Does +EV guarantee this bet will win?
No. EV is about long-run averages. A +EV bet can lose today. That’s normal variance, not proof you were wrong.
How do I get a win probability estimate?
That depends on your approach: modeling, projections, matchup analysis, or your own process. The EV checker doesn’t create the probability—it evaluates pricing once you have it.
What’s the difference between implied probability and my probability?
Implied probability comes from the odds (what the book is charging). Your probability is what you believe is true. EV exists when your probability exceeds break-even.
Should I bet more if EV is higher?
Not automatically. EV is a quality filter, not a sizing tool. If you size stakes dynamically, pair EV decisions with a bankroll method like Kelly (carefully).
Why does EV change so much when I tweak probability slightly?
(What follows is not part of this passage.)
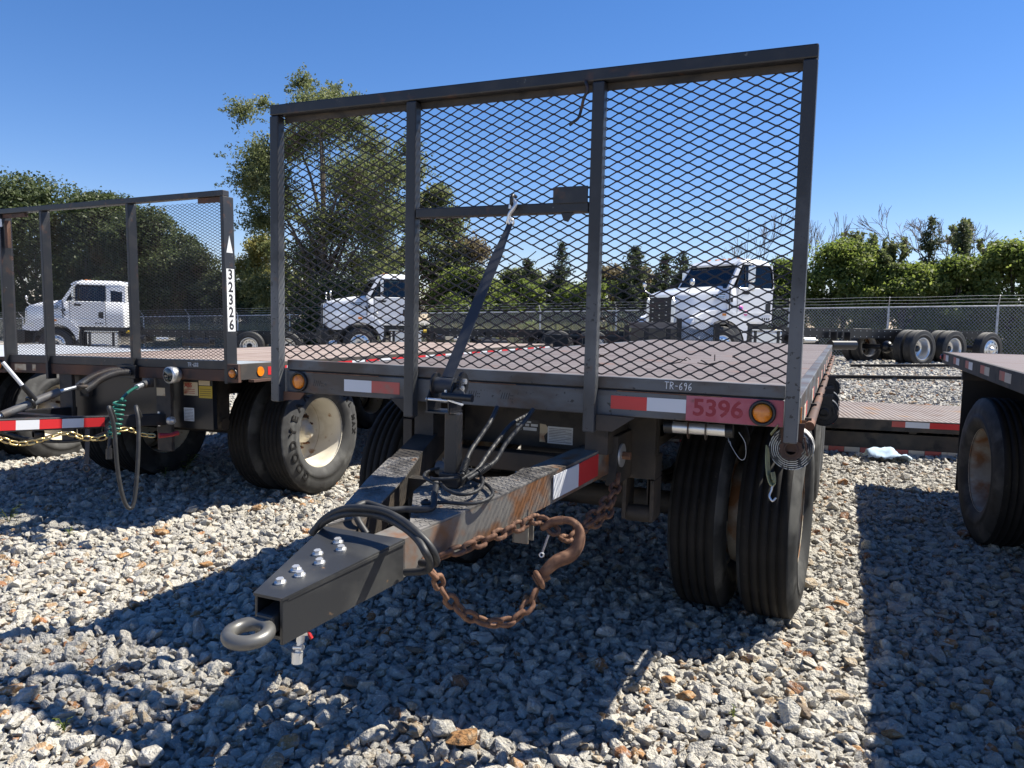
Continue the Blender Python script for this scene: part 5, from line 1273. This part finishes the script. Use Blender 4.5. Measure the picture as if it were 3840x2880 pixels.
# ------------------------------------------------------------------ right trailer
def right_trailer():
    T = empty('flatbed_trailer', (3.47, 2.0, 0), label='right flatbed trailer with red and white tape and a black mud flap', cat='trailer')
    DF = MT['dark_frame']
    MB().box(-1.19, 1.19, -4.4, 3.48, 1.262, 1.278).build('deck_sheet', MT['deck_right'], T)
    for s in (-1, 1):
        a, b = (1.19, 1.22) if s > 0 else (-1.22, -1.19)
        r = MB().box(a, b, -4.4, 3.51, 1.172, 1.281).build('side_rail', DF, T, .003)
        x = 1.2206 if s > 0 else -1.2221
        for k in range(11):
            y = 3.40 - k * .72
            tape(r, y - .17, y, 1.205, 1.262, x, MT['red_tape_old'], ax='y'); tape(r, y - .36, y - .172, 1.203, 1.260, x, MT['white_tape_old' if k > 2 else 'white_tape'], ax='y')
        lamp_round(r, (s * 1.222, 3.46, 1.232), .02, (s, 0, 0), MT['red_lens'], 'side_marker')
    MB().box(-1.19, 1.19, 3.482, 3.51, 1.15, 1.280).build('rear_rail', DF, T)
    for x in (-.45, .45): MB().box(x - .06, x + .06, -4.3, 3.45, .9, 1.26).build('main_beam', DF, T)
    for k in range(10): MB().box(-1.18, 1.18, -4.0 + k * .75, -3.94 + k * .75, 1.16, 1.26).build('cross_member', DF, T)
    for y in (1.24,):
        MB().cyl((-1, y, .52), (1, y, .52), .065, 12).build('axle', DF, T)
        dual_wheel(T, 1.075, y, .52, 1, 'rim_old', 'tyre'); dual_wheel(T, -1.075, y, .52, -1, 'rim_old', 'tyre', 'tyre', .12)
        MB().box(-.5, .5, y - .05, y + .05, .6, .9).build('axle_mount', DF, T)
    for s in (-1, 1):
        f = MB().box(min(s * 1.19, s * .60), max(s * 1.19, s * .60), 2.27, 2.278, .16, 1.09).build('mud_flap', MT['plastic_black'], T)
        MB().box(min(s * 1.20, s * .55), max(s * 1.20, s * .55), 2.24, 2.30, 1.09, 1.17).build('flap_bracket', MT['dark_frame'], f)
    return T
right_trailer()

# ------------------------------------------------------------------ low deck trailer across the back
def low_trailer():
    T = empty('low_deck_trailer', (1.9, 6.75, .0), rot=(0, .0, .16), label='low corrugated steel deck trailer lying across the gravel behind the right trailer', cat='trailer')
    MB().box(-3.2, 2.6, -.05, 2.0, .435, .45).build('deck_sheet', MT['deck_low'], T)
    f = MB().box(-3.2, 2.6, -.09, -.052, .325, .452).build('side_rail', MT['dark_frame'], T, .003)
    x = -.95
    for w, m in ((.33, 'red_tape'), (.62, None), (.14, 'red_tape_old'), (.25, 'white_tape'), (.32, 'red_tape'), (.55, None), (.3, 'white_tape')):
        if m: tape(f, x, x + w, .375, .44, -.0905, MT[m])
        x += w
    MB().box(-3.2, 2.6, -.04, .02, .10, .29).build('lower_beam', MT['dark_frame'], T, .004)
    b = MB().box(-3.2, 2.6, -.055, -.041, .05, .115).build('lower_flange', MT['dark_frame'], T)
    x = -3.2
    for i in range(34):
        tape(b, x, x + .165, .052, .112, -.0555, MT['red_tape_old' if i % 2 else 'white_tape_old'])
        x += .17
    for k in range(6): MB().box(-3.1 + k * 1.1, -3.02 + k * 1.1, -.03, 1.95, .30, .43).build('cross_member', MT['dark_frame'], T)
    for k in range(6): MB().box(-3.1 + k * 1.1, -3.02 + k * 1.1, .0, .10, .02, .33).build('leg', MT['dark_frame'], T)
    MB().box(-3.2, 2.6, 1.9, 2.0, .02, .43).build('rear_beam', MT['dark_frame'], T)
    MB().tube([(-.92, -.14, .37), (-.88, -.14, .37), (-.88, -.14, .20), (-.92, -.14, .20)], .008, 6).build('tie_handle', MT['galv'], T)
    return T
low_trailer()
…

Because some bets are priced near break-even. When the edge is thin, small probability uncertainty flips EV from positive to negative. That’s a sign the bet is fragile.
Responsible use
EV tools can improve discipline, but they can also encourage overconfidence. Bet within limits you can afford to lose,
avoid chasing losses, and follow your local laws. If you’re using EV to justify bigger and bigger bets, step back and reassess your probability process.
The math is a compass, not a guarantee.